Embrace this idea with an open mind before blaming an unknown landlord or dismissing the idea as unworkable.
Our history books are loaded with examples of successful boarding houses. My grandfather and grandmother were both living in a boarding house in the early turn of the last century when they met.


5 people like this
Posted by Brian
a resident of Menlo Park: The Willows
on May 30, 2019 at 2:28 pm

Howard,

This will not be affordable housing, they are getting around having tp provide market rate housing because they will only have one kitchen. And I do not think we should discount the owner and his history. Allowing him to build this boarding house would be a mistake for the neighborhood.


2 people like this
Posted by Mark
a resident of Menlo Park: Linfield Oaks
on May 30, 2019 at 5:06 pm

Per the suggestion in Brian's first comment, above, I did a quick web search for "reza valiyee landlord" and this individual appears to have a two-decade+ career in Berkeley of "maintaining" blighted buildings and stalling on city-mandated cleanup work, going so far as to spend a weekend in jail in the late 1990s rather than comply with a court-ordered cleanup effort. Numerous similar complaints are easily surfaced on the web, such that Mr. Valiyee should never see his way past our Planning Commission unless he convinces everyone he's utterly changed the way he does business in the recent past.
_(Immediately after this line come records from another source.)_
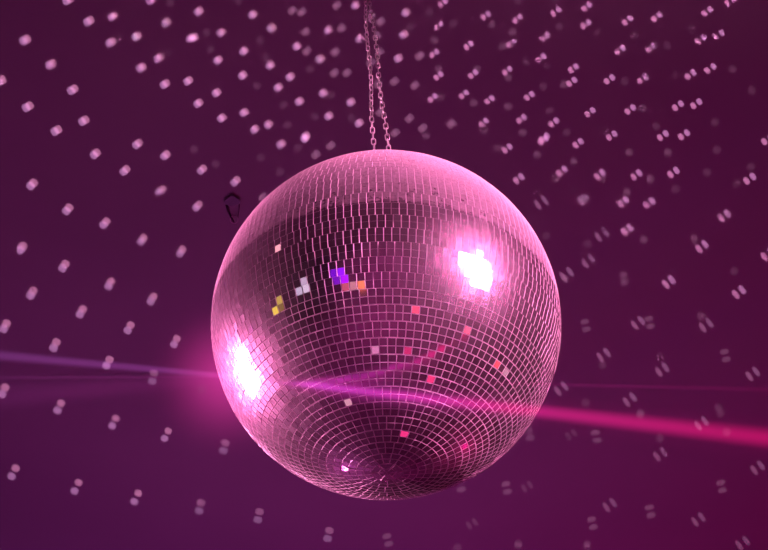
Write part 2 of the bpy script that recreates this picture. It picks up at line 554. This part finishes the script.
def lerp(a, b, f):
    f = max(0.0, min(1.0, f))
    return a + (b - a) * f
DOT = 2.5
for (px, py, k) in SPOTS:
    leftish = px < 384
    big = 1.0 + 0.18 * max(0, (200 - px) / 200) if leftish else 1.0
    if k == 'A':
        if py < 140:
            sep = (lerp(3.4, 2.2, (px - 80) / 160), -lerp(2.0, 1.7, (px - 80) / 160))
        else:
            sep = (lerp(2.9, 4.2, (py - 330) / 170), -lerp(2.2, 8.4, (py - 140) / 350))
        far = lerp(0, 1, (py - 330) / 120)
        throw(px, py, sep, (3.3 - 0.2 * far) * big, (3.7 - 0.2 * far) * big, 1.15 * DOT * lerp(0.50, 0.40, (py - 200) / 250) * lerp(1.0, 0.8, (px - 200) / 200),
              (0.85, 0.36, 0.78), (0.95, 0.33, 0.62))
    elif k == 'm':
        throw(px, py, (3.0, -2.6), 2.8, 3.6, DOT * 0.24, (0.9, 0.34, 0.62), (0.8, 0.32, 0.62))
    elif k == 'B':
        f = (px - 400) / 350
        sep = (lerp(4.2, 6.4, f), -lerp(3.4, 4.2, f) - lerp(0, 1.2, (py - 150) / 250))
        throw(px, py, sep, lerp(2.4, 2.6, f), lerp(3.0, 3.4, f) + lerp(0, 1.5, (py - 120) / 150), 1.3 * DOT * lerp(0.56, 0.38, (py - 100) / 250), (0.98, 0.32, 0.68), (0.85, 0.32, 0.72))
    elif k == 'n':
        if leftish:
            throw(px, py, (1.8, -8.0), 3.4, 4.2, DOT * 0.26, (0.75, 0.36, 0.75), (0.85, 0.30, 0.6))
        else:
            throw(px, py, (6.8, -4.8), 2.3, 5.3, 1.1 * DOT * lerp(0.25, 0.16, (py - 350) / 150), (0.9, 0.32, 0.66), (0.8, 0.32, 0.68))
    elif k == 'g':
        throw(px, py, (0.5, -2.0), 3.3, 3.9, DOT * 0.065, (0.9, 0.36, 0.66), (0.9, 0.36, 0.66))
    elif k == 'f':
        throw(px, py, (1.0, -2.2), 3.4, 4.0, DOT * 0.034, (0.9, 0.36, 0.66), (0.9, 0.36, 0.66))
    elif k == 'd':
        throw(px, py, (6.0, -3.6), 2.2, 4.2, DOT * 0.07, (0.9, 0.36, 0.66), (0.9, 0.36, 0.66))
    elif k == 'v':
        throw(px, py, (1.8, 7.6), 2.8, 4.4, DOT * 0.13, (0.9, 0.36, 0.66), (0.85, 0.36, 0.66))

# more stand-in lamps added to carry the spots over the ceiling around
for gy in range(-100, 660, 56):
    for gx in range(-190, 960, 60):
        px, py = gx + rnd.uniform(-14, 14), gy + rnd.uniform(-12, 12)
        behind = math.hypot(px - 386, py - 323) < 158       # ceiling that the ball hides from here
        if -12 < px < W + 12 and -12 < py < H + 12 and not behind: continue
        p = on_ceiling(px, py)
        if not (X0 + 0.2 < p.x < X1 - 0.2 and Y0 + 0.2 < p.y < Y1 - 0.5): continue
        if (p - BALL).length < 0.97: continue
        if px < 300: throw(px, py, (3.2, -3.4), 3.3, 3.8, DOT * 0.45, (0.85, 0.36, 0.78), (0.95, 0.33, 0.62))
        else: throw(px, py, (5.2, -4.2), 2.5, 3.9, DOT * 0.42, (0.98, 0.32, 0.68), (0.85, 0.32, 0.72))

# ------------------------------------------------------------------ key lamps, and washes and fills added
def aim(o, target):
    d = (target - o.location).normalized()
    o.rotation_euler = d.to_track_quat('-Z', 'Y').to_euler()

def area(name, loc, target, rad, power, col, spread=180.0):
    ld = bpy.data.lights.new(name, 'AREA')
    ld.shape = 'DISK'
    ld.size = rad * 2
    ld.energy = power
    ld.color = col
    ld.spread = math.radians(spread)
    o = bpy.data.objects.new(name, ld)
    o.location = loc
    C.objects.link(o)
    aim(o, target)
    return o

def spot(name, loc, target, deg, power, col, blend=1.0, soft=0.02):
    ld = bpy.data.lights.new(name, 'SPOT')
    ld.spot_size = math.radians(deg)
    ld.spot_blend = blend
    ld.energy = power
    ld.color = col
    ld.shadow_soft_size = soft
    o = bpy.data.objects.new(name, ld)
    o.location = loc
    C.objects.link(o)
    aim(o, target)
    return o

def mirror_dir(px, py):
    p = on_ball(px, py)
    n = (p - BALL).normalized()
    v = (p - CAMP).normalized()
    return p, (v - 2 * v.dot(n) * n).normalized()

KEY = (1.0, 0.26, 0.58)
p1, d1 = mirror_dir(479, 264)
spot('key_spotlight', p1 + d1 * 2.1, BALL, 20, 1250, (1.0, 0.29, 0.61), 0.15, 0.47)
p2, d2 = mirror_dir(243, 374)
spot('key_spotlight', p2 + d2 * 2.3, BALL, 20, 2100, (1.0, 0.29, 0.61), 0.15, 0.56)

# unseen washes added to colour the ceiling
spot('purple_wash', Vector((-0.9, 2.9, 0.25)), Vector((-0.7, 2.0, CEIL)), 100, 52, (0.64, 0.095, 0.70), 1.0, 0.03)
spot('magenta_wash', Vector((-0.1, 4.4, 0.25)), Vector((-0.1, 3.4, CEIL)), 104, 68, (0.85, 0.07, 0.75), 1.0, 0.03)
spot('pink_wash', Vector((-1.0, 3.0, 0.25)), Vector((0.1, 0.5, CEIL)), 66, 48, (1.0, 0.16, 0.75), 1.0, 0.02)
spot('crimson_wash', Vector((2.1, 2.8, 0.25)), Vector((1.5, 1.8, CEIL)), 130, 66, (1.0, 0.0, 0.27), 1.0, 0.03)
spot('chain_fill', Vector((2.4, 0.7, 2.55)), Vector((0, 0, 2.80)), 13, 130, (1.0, 0.5, 0.68), 0.3, 0.03)  # unseen fills added from both sides to brighten the chains
spot('chain_fill', Vector((-2.2, 0.6, 2.55)), Vector((0, 0, 2.80)), 13, 85, (1.0, 0.45, 0.65), 0.3, 0.03)
# unseen washes added so the tiles mirror a magenta room
spot('room_wash', Vector((0, -2.0, 3.1)), Vector((0, -4.4, 0.4)), 120, 330, (1.0, 0.05, 0.56))
spot('room_wash', Vector((0, -2.6, 3.0)), Vector((0, -2.6, 0)), 124, 120, (1.0, 0.04, 0.58), 0.6)
spot('room_wash', Vector((-2.6, 0.3, 3.0)), Vector((-2.8, 0.3, 0)), 116, 75, (1.0, 0.03, 0.62), 0.6)
spot('room_wash', Vector((2.6, 0.0, 3.0)), Vector((2.8, 0.0, 0)), 116, 60, (1.0, 0.05, 0.55), 0.6)
spot('room_wash', Vector((0, 3.6, 3.0)), Vector((0, 4.6, 0.0)), 120, 130, (1.0, 0.05, 0.56))
# ------------------------------------------------------------------ unseen colour disks added to tint single tiles by reflection
def near_tile(px, py):
    best = None
    for (c, n) in tiles:
        if (CAMP - c).dot(n) <= 0: continue
        x, y = project(c)
        dd = (x - px) ** 2 + (y - py) ** 2
        if best is None or dd < best[0]: best = (dd, c, n)
    return best[1], best[2]
def tile_tint(px, py, col, rad=0.07, lum=1.0):
    c, n = near_tile(px, py)
    v = (c - CAMP).normalized()
    r = (v - 2 * v.dot(n) * n).normalized()
    t = 2.2
    for ax, lo, hi in ((0, X0, X1), (1, Y0, Y1), (2, 0, CEIL)):
        if r[ax] > 1e-6: t = min(t, (hi - c[ax]) / r[ax] * 0.93)
        elif r[ax] < -1e-6: t = min(t, (lo - c[ax]) / r[ax] * 0.93)
    if (c + r * t - CAMP).length < 0.2: t *= 0.7
    rad = rad * t / 2.2
    area('tile_tint_light', c + r * t, c, rad, 0.10 * lum * math.pi * math.pi * rad * rad, col, 40)
TILE_TINTS = [(278, 309, (0.62, 0.58, 0.01), 0.09, 0.7), (284, 309, (0.5, 0.45, 0.02), 0.07, 0.25), (279, 303, (0.55, 0.5, 0.05), 0.07, 0.5),
         (343, 276, (0.24, 0.0, 0.95), 0.10, 1.1), (337, 272, (0.17, 0.0, 0.7), 0.08, 0.7), (344, 270, (0.2, 0.0, 0.8), 0.08, 0.9), (336, 279, (0.17, 0.0, 0.6), 0.08, 0.5),
         (306, 280, (0.55, 0.50, 0.62), 0.07, 0.7), (309, 289, (0.55, 0.50, 0.6), 0.08, 0.7), (302, 291, (0.5, 0.48, 0.6), 0.08, 0.6),
         (364, 284, (0.75, 0.22, 0.06), 0.07, 0.8), (355, 288, (0.6, 0.3, 0.3), 0.06, 0.5), (349, 284, (0.7, 0.15, 0.2), 0.06, 0.5),
         (412, 312, (0.9, 0.10, 0.16), 0.07, 0.8), (467, 330, (0.9, 0.12, 0.2), 0.07, 0.8), (498, 361, (0.95, 0.12, 0.12), 0.07, 0.9),
         (503, 373, (0.8, 0.6, 0.62), 0.06, 0.6), (429, 382, (0.9, 0.05, 0.2), 0.07, 0.7), (409, 353, (0.8, 0.04, 0.2), 0.07, 0.5),
         (374, 352, (0.7, 0.3, 0.5), 0.06, 0.5), (352, 403, (0.8, 0.5, 0.55), 0.06, 0.6), (275, 247, (0.95, 0.5, 0.5), 0.07, 0.8), (405, 436, (0.9, 0.05, 0.25), 0.06, 0.6)]
for a in TILE_TINTS: tile_tint(*a)

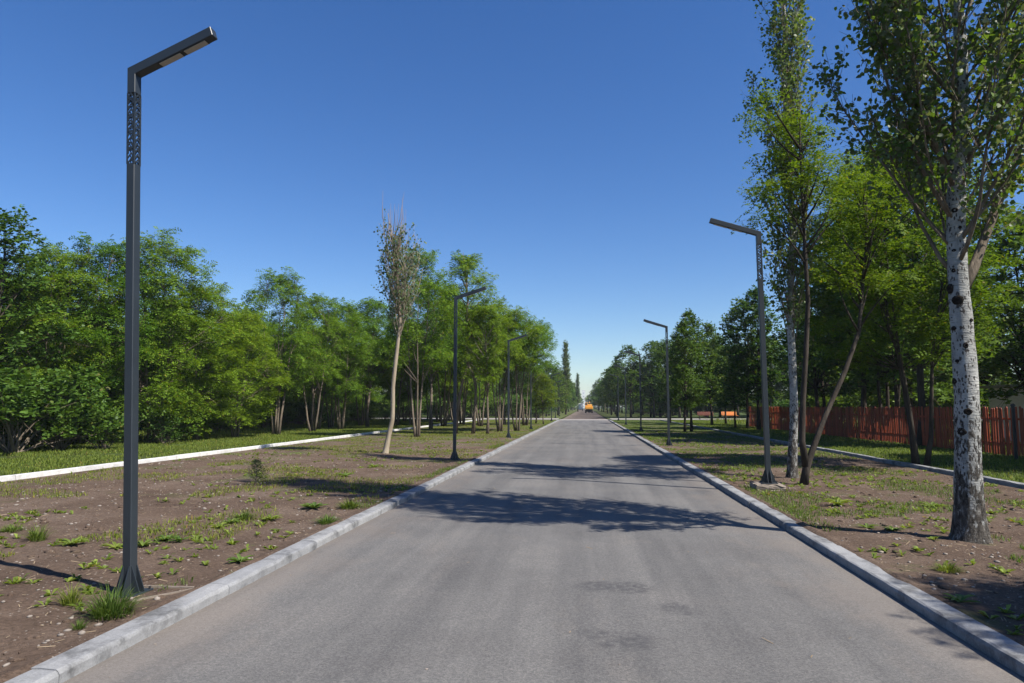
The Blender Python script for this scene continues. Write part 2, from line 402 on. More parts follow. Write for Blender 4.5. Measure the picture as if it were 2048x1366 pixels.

Far better, assuming his disdain for clean, to-code properties and city mandates has not waned, let him build some small number of townhomes on the property and be done with Menlo Park altogether.


Like this comment
Posted by Try again
a resident of Menlo Park: The Willows
on May 30, 2019 at 8:02 pm

I hope the parking variance is rejected for this project. It’s quite simple: increase parking to 16 spaces or better yet reduce units to 14 and preferably fewer. The city should further enforce the no overnight parking code along Coleman as in the rest of the city to prevent tenants from doubling up or more, overcrowding these units, and spilling vehicles onto city streets. This property is right off of Coleman which is the sole route for kids cycling from the Willows to the Lower Laurel campus. It is already crowded and dangerous. The last things that route needs is more traffic and more vehicles parking or pulling out onto that street making it less safe for kids to get to school.